The issue is not whether the Welfare State should change but how. A system that pays state benefits of pounds 140.98 a week to the BBC social affairs editor (as she revealed last year) looks not just flawed but demented. Too much money goes to those who do not need it. Beveridge did not envisage the accumulation of wealth among large numbers of old people who own their homes and enjoy substantial savings and investments. He did not envisage large numbers of widows having their own careers. Fifty years on, that makes a nonsense of the pension system. For poorer retired people, the old age pension has long ceased to provide an adequate income. In 1979, it was worth 20 per cent of average earnings; now it provides only 15 per cent; in 30 years, on the present inflation-proofed basis, it will be worth less than 10 per cent. One-third of pensioners are eligible for income support - itself set at inadequate levels. Thus, in effect, state benefits for old people are already 'targeted', and still they fail to relieve poverty. Similar criticisms can be levelled at child benefit.

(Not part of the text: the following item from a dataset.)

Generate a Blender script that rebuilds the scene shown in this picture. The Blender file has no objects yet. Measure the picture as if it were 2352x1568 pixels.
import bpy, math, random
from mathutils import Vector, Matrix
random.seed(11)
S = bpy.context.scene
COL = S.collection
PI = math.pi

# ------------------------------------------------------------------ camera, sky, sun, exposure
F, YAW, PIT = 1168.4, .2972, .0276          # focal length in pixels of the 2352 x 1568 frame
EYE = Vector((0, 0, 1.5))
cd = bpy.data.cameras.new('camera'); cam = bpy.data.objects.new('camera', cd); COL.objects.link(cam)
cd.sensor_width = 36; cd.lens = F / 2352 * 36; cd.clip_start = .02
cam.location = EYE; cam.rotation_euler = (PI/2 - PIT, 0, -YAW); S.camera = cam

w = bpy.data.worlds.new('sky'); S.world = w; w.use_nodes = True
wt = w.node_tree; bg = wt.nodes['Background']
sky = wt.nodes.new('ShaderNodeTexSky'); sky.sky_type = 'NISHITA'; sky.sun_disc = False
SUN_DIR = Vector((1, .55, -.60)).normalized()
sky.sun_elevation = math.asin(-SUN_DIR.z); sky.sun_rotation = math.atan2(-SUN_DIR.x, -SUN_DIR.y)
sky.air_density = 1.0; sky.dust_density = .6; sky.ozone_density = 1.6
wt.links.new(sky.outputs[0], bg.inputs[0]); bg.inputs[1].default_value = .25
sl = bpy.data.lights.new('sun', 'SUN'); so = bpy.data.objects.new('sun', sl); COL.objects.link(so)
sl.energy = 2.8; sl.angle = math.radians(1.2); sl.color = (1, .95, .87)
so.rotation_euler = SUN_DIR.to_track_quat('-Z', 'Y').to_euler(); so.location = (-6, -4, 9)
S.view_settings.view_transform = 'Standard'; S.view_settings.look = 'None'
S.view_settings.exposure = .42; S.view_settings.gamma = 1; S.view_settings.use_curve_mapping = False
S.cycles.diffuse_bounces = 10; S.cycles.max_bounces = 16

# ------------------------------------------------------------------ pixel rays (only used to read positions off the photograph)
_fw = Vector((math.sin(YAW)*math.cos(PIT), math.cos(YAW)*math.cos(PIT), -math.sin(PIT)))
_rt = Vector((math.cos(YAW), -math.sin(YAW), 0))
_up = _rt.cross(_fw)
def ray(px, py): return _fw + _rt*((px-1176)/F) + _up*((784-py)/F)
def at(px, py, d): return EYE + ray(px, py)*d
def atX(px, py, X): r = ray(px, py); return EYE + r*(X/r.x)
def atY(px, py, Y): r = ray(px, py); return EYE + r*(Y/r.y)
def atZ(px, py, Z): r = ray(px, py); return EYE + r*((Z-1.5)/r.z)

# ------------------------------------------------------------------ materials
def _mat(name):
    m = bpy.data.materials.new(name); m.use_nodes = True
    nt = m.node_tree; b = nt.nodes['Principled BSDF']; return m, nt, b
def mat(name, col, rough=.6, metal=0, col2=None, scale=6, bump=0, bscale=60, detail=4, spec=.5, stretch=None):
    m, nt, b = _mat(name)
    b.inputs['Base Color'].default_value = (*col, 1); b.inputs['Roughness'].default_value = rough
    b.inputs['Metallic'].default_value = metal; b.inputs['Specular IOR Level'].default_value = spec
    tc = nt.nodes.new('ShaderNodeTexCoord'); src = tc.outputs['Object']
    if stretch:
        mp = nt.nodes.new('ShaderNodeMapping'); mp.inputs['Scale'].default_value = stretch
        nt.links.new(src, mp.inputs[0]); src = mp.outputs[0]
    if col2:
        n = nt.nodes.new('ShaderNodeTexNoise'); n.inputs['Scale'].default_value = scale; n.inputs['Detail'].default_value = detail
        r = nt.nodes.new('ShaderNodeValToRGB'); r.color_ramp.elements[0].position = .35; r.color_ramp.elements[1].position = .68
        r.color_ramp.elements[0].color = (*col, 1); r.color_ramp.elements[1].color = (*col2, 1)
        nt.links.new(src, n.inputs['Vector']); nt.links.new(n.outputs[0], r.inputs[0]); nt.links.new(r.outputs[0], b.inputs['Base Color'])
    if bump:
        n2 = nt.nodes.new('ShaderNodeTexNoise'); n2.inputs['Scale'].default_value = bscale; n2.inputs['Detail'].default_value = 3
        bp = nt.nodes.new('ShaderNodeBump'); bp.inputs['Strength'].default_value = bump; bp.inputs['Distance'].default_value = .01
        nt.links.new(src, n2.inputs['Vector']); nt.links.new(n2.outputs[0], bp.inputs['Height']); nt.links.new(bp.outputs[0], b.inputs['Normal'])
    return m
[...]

The right's solution, at its most extreme, is to privatise the Welfare State. People would be required by law to take out private insurance against unemployment, old age and sickness. American experience suggests that this would be wasteful because the private sector entails higher administrative costs as well as profit margins; inequitable because some people could afford better protection than others; undemocratic because private companies would not be accountable for decisions that would affect millions; and economically damaging because many employers would provide insurance for their workers, thus raising costs. But anybody who doubts that a privatised Welfare State would be on the agenda after another term of Tory government should, as well as reading Mr Lilley's speech, reflect on how improbable the privatisation of water or railways would have seemed 20 years ago. The left should therefore be pressing an alternative. Its solution should retain the principle that the state provides when people fall on hard times but it should define hard times more rigorously (they can no longer be equated automatically with widowhood or old age) and insist that the provision should be adequate. What it cannot do is to pretend that nothing needs to change. And it should not allow continuous displays of buffoonery on the Tory benches to distract its attention from the importance of the issues at stake.